**Collected data**

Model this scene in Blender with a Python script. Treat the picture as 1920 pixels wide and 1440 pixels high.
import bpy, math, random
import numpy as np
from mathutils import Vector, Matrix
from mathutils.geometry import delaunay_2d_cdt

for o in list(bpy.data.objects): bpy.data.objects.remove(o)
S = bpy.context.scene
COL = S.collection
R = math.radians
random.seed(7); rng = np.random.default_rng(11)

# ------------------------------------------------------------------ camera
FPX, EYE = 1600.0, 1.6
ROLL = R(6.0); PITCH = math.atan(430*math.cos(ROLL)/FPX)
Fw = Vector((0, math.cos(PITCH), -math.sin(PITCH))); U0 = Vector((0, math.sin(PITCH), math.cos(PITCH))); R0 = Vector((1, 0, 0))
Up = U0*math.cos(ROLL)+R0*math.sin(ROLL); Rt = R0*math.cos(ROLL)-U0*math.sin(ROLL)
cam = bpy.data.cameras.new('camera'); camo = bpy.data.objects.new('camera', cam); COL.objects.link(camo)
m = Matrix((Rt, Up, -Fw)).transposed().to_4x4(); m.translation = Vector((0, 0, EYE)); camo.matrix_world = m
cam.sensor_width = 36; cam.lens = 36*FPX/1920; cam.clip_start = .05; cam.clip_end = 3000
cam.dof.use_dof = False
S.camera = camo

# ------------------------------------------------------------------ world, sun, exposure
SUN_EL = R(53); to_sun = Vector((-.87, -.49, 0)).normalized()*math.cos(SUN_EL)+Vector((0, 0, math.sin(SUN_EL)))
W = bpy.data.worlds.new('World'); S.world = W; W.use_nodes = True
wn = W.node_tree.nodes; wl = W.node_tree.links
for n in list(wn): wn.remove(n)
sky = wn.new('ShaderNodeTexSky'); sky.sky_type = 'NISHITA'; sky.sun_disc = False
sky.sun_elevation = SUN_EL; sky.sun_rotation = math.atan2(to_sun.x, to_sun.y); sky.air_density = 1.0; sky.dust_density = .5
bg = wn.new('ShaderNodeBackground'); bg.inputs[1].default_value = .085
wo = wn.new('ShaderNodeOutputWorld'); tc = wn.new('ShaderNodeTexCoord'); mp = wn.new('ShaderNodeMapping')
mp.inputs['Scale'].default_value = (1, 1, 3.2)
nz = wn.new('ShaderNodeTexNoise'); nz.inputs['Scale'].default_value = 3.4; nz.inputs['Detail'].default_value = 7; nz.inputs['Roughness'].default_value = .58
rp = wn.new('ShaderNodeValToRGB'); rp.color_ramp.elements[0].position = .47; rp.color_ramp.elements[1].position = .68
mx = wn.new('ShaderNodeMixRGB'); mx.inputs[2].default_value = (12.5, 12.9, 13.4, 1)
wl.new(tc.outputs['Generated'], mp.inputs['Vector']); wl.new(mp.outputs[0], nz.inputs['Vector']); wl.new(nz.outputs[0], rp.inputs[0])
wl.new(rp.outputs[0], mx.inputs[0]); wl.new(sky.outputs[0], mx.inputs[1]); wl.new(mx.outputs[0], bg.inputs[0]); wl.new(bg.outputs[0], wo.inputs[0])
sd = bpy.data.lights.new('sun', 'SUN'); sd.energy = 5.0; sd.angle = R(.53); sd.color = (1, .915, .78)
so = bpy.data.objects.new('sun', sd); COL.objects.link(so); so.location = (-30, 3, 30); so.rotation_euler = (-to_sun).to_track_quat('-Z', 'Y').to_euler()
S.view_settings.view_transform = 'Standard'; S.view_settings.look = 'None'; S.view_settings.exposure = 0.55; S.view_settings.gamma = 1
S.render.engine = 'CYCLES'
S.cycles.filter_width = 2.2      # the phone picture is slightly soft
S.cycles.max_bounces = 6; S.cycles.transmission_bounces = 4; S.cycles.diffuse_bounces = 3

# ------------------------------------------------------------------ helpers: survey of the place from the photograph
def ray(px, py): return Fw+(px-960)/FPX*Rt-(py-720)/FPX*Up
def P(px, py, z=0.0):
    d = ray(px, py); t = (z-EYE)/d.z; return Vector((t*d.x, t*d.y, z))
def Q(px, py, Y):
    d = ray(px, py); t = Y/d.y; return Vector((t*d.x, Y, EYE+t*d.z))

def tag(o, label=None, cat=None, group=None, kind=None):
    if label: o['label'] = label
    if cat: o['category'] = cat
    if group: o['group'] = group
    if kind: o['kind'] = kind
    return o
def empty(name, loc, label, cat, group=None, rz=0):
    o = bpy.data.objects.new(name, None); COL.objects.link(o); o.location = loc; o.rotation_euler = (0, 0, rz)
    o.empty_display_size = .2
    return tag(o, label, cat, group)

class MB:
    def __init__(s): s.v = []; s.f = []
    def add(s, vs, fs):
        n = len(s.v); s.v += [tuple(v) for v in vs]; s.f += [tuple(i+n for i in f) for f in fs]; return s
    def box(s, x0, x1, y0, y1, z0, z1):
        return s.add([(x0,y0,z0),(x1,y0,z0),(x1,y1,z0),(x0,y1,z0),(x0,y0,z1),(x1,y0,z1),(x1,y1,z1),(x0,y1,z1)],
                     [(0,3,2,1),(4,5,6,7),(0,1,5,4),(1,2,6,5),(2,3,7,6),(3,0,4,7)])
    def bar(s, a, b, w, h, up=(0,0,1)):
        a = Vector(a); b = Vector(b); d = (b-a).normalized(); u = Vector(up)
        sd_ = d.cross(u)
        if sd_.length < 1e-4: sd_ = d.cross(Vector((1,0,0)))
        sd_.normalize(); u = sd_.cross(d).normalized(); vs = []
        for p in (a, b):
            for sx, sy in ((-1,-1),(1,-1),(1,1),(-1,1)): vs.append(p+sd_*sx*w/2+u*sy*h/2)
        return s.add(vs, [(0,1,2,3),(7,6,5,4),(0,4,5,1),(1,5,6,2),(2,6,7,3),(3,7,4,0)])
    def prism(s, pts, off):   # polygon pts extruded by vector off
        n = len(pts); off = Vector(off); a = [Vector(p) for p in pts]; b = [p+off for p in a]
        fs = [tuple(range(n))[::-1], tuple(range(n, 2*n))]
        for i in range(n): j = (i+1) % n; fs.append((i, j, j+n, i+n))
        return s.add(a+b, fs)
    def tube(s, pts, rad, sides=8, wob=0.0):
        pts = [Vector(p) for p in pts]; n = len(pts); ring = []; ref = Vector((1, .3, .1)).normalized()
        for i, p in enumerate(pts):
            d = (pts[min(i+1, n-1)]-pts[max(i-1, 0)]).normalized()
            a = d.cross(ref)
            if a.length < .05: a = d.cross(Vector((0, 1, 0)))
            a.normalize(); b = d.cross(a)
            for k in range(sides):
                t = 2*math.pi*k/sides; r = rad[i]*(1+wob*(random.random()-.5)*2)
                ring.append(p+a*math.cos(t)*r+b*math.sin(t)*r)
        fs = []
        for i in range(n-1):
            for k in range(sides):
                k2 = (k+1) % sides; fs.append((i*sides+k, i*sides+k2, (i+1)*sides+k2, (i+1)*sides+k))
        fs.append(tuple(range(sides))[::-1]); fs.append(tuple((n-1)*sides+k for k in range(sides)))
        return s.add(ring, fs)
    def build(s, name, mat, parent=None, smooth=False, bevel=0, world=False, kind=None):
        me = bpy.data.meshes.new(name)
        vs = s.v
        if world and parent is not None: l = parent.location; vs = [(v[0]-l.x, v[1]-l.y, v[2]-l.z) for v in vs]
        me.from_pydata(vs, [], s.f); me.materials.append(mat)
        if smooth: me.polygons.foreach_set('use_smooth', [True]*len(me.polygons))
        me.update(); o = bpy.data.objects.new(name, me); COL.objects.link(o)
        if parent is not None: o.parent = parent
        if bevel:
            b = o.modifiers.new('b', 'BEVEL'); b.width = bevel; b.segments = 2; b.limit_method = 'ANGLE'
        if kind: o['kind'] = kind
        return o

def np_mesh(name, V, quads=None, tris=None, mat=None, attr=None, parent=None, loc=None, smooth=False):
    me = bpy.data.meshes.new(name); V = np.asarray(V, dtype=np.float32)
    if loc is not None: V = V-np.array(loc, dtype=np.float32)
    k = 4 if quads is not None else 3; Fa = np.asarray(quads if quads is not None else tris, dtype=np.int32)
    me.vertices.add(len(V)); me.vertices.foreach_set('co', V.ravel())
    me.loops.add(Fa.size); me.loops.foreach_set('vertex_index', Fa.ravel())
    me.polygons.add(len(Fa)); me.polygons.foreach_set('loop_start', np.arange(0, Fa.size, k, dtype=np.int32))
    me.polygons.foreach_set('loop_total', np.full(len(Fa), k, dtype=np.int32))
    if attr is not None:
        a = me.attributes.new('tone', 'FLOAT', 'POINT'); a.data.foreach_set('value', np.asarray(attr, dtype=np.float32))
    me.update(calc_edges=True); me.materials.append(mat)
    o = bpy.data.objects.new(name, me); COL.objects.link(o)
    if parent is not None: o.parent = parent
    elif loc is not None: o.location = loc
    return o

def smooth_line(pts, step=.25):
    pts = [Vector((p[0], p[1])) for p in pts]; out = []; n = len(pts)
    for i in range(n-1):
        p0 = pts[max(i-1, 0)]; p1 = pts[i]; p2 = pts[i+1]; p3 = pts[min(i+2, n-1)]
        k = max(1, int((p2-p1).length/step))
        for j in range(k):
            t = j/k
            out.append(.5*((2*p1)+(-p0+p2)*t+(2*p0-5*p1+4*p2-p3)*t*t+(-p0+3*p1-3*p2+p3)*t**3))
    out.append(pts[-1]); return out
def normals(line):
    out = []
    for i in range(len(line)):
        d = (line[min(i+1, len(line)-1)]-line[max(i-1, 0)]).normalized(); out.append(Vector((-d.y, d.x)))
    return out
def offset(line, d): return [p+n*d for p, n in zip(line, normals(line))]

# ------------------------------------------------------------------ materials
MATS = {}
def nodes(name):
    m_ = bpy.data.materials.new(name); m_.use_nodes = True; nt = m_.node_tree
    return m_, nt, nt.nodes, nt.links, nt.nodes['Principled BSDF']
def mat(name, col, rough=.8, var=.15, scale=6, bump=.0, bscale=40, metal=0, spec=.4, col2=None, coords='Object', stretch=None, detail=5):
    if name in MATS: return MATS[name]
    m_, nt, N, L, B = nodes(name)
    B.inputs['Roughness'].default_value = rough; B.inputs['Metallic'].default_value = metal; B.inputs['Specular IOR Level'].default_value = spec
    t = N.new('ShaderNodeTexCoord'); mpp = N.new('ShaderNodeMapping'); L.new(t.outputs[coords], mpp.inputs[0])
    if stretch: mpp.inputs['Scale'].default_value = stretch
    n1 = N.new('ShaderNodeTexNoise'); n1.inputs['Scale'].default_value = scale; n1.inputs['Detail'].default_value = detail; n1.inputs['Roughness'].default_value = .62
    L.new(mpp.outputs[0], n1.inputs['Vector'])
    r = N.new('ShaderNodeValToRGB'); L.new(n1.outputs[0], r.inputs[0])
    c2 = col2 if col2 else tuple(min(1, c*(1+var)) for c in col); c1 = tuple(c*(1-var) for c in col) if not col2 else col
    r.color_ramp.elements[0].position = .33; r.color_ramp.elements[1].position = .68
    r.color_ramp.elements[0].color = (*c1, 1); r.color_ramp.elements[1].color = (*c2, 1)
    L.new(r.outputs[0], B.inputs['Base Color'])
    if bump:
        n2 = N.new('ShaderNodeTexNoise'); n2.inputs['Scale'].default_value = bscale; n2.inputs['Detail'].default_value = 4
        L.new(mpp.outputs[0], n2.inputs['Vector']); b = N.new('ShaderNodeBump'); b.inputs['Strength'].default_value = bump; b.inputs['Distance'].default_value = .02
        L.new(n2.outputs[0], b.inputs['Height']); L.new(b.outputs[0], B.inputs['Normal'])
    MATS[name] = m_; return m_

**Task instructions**
Repeat exactly, please, each line from the beginning of the data through the line with "random.seed(7); rng = np.random.default_rng(11)" in it, and only those lines.

**Answer to the problem**
Model this scene in Blender with a Python script. Treat the picture as 1920 pixels wide and 1440 pixels high.
import bpy, math, random
import numpy as np
from mathutils import Vector, Matrix
from mathutils.geometry import delaunay_2d_cdt

for o in list(bpy.data.objects): bpy.data.objects.remove(o)
S = bpy.context.scene
COL = S.collection
R = math.radians
random.seed(7); rng = np.random.default_rng(11)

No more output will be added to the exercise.